Shrill threats to "liberate West Irian" have long been President Sukarno's favorite device to rouse Indonesian patriotic passions and divert attention from the myriad shortcomings of his floundering economy at home. Indonesia's claim to Netherlands New Guinea is based on the fact that the Dutch administered it as part of The Netherlands East Indies along with the other islands that now make up independent Indonesia.

Pigs & Women. But the fact is that Netherlands New Guinea's Papuans want to be no part of Indonesia. They are Melanesians, with no racial kinship to the Indonesians. Their skins are darker, their languages totally different. Furthermore, the Papuans have no desire to trade Dutch colonialism for Indonesian colonialism, want to join together instead with Australian New Guinea and the Solomon Islands in a union to be called the United States of Melanesia.

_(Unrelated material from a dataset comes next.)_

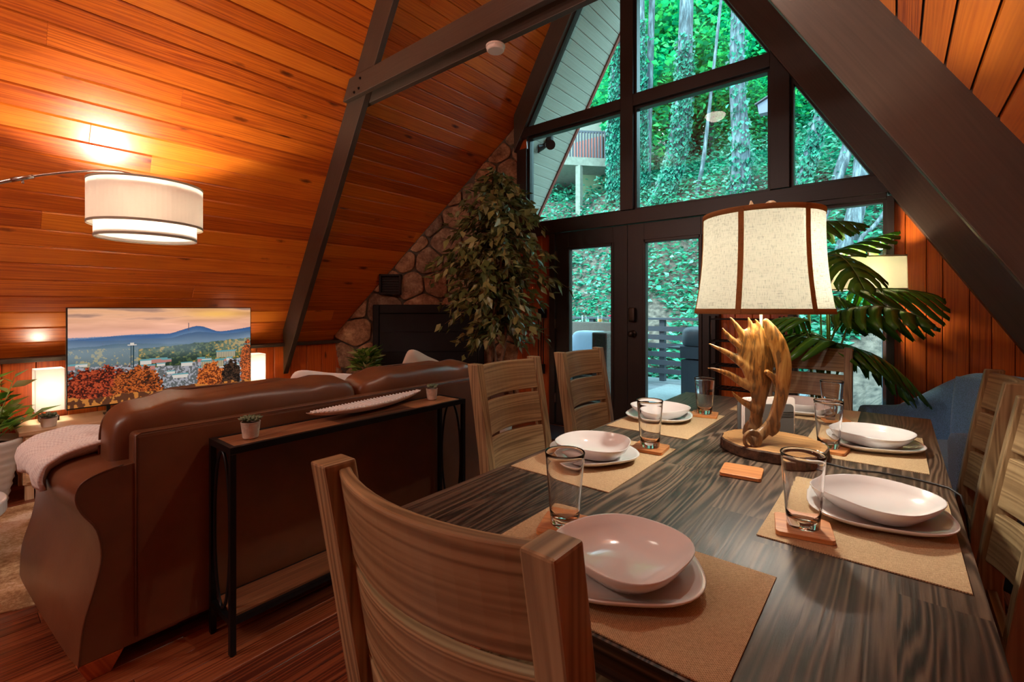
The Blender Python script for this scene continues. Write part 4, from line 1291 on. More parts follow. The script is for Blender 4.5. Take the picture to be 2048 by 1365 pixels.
for y in (CY0 + s / 2, CY1 - s / 2):
    mb = MB(); ring = []
    for k in range(48):
        a = 2 * pi * k / 48; ring.append(((CX0 + CX1) / 2 + .0735 * cos(a), y, .4205 + .286 * sin(a)))
    mb.tube(ring, .006, 8, closed=True); mb.build('oval_brace', M['black_metal'], ct, smooth=True, world=True)
# leaf tray
lt = MB(); 
def tray_pt(u, v):
    # u 0..1 along, v 0..1 across outer shell (bottom, both sides)
    L_ = .68; w_ = .125 * (sin(pi * min(max(u, .0), 1)) ** .75) + .0005; a = pi * v
    x = -cos(a) * w_ / 2; z = -sin(a) * .034 * (sin(pi * u) ** .6) + .034 + .010 * (2 * u - 1) ** 2
    return (x, (u - .5) * L_, z)
lt.grid(tray_pt, 40, 14)
tr = lt.build('leaf_tray', M['white_ceramic'] if False else plain('tray_clay', (.62, .47, .38), .55), smooth=True)
tr.modifiers.new('s', 'SOLIDIFY').thickness = .004
tr.location = (-1.955, 1.322, CH + .004); tr.rotation_euler = (0, 0, radians(6)); tag(tr, 'long leaf shaped white ribbed tray on the console table', 'tray')
rb = MB()
for k in range(34):
    u = .04 + .92 * k / 33; L_ = .68; w_ = .118 * (sin(pi * u) ** .75); z = .033 + .010 * (2 * u - 1) ** 2; y = (u - .5) * L_; pts = []
    for q in range(9):
        a = q / 8 * 2 - 1; pts.append((a * w_ / 2, y + .012 * (1 - a * a), z - .012 * (1 - a * a) * sin(pi * u) + .003))
    rb.tube(pts, .0078, 6, flat=.6)
rb.build('ribs', M['white_ceramic'], tr, smooth=True)

def rosette(mb, c, R_, n, seed, tilt0=.3, r=None):
    rr = random.Random(seed)
    for i in range(n):
        a = i * 2.399963 + rr.uniform(-.1, .1); q = 1 - i / n; el = tilt0 + (1 - q) * .95
        d = Vector((cos(a) * cos(el), sin(a) * cos(el), sin(el))); l = R_ * (.35 + .65 * q)
        base = Vector(c); tipp = base + d * l; side = Vector((-sin(a), cos(a), 0)) * l * .26
        up_ = d.cross(side).normalized() * l * .10
        mid = base + d * l * .6
        b = len(mb.v); mb.v += [tuple(base), tuple(mid + side - up_), tuple(tipp), tuple(mid - side - up_), tuple(mid + up_ * 1.4), tuple(mid - up_ * 2.2)]
        k = rr.random() if r is None else r
        for f in ((0, 1, 4), (1, 2, 4), (2, 3, 4), (3, 0, 4), (1, 0, 5), (2, 1, 5), (3, 2, 5), (0, 3, 5)): mb.face([b + j for j in f], r=k)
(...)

As for the Dutch, they want to get out. Their territory is suffering from economic malnutrition, has brought no return from the millions of dollars sunk into it. Last year the territory's total exports of crude oil, copra, spices and skins dwindled to less than $7,000,000. But the Dutch, chastened by their mistakes in Indonesia, are reluctant to abandon New Guinea until the Papuans are ready for self-government, an eventuality that some colonial officials estimate will take 40 years, perhaps considerably longer.

Nearly half of Netherlands New Guinea's 700,000 Papuans still live in primitive villages where the cowrie shell is the medium of exchange and where women often rank below pigs on the social scale. For the primitive tribesmen of the interior, the concept of government does not exist; their only political guideposts are myth and magic. Head-hunting and cannibalism are still practiced in some areas. Some Papuan natives wear no clothes save for string, have no dishes or cooking utensils. They consider death the action of a wizard, often chop off the ends of their fingers as a sign of mourning.

Armed Assault. In the coastal areas where the Dutch exercise firm administrative control, some 30,000 Papuans attend primary school, and one lone native is a student at a university in The Netherlands. Next month the Papuans will hold their first election ever for a New Guinea-wide council, to which the Dutch will turn over the power to pass its own ordinances regulating health, marriage, crime, labor and taxes.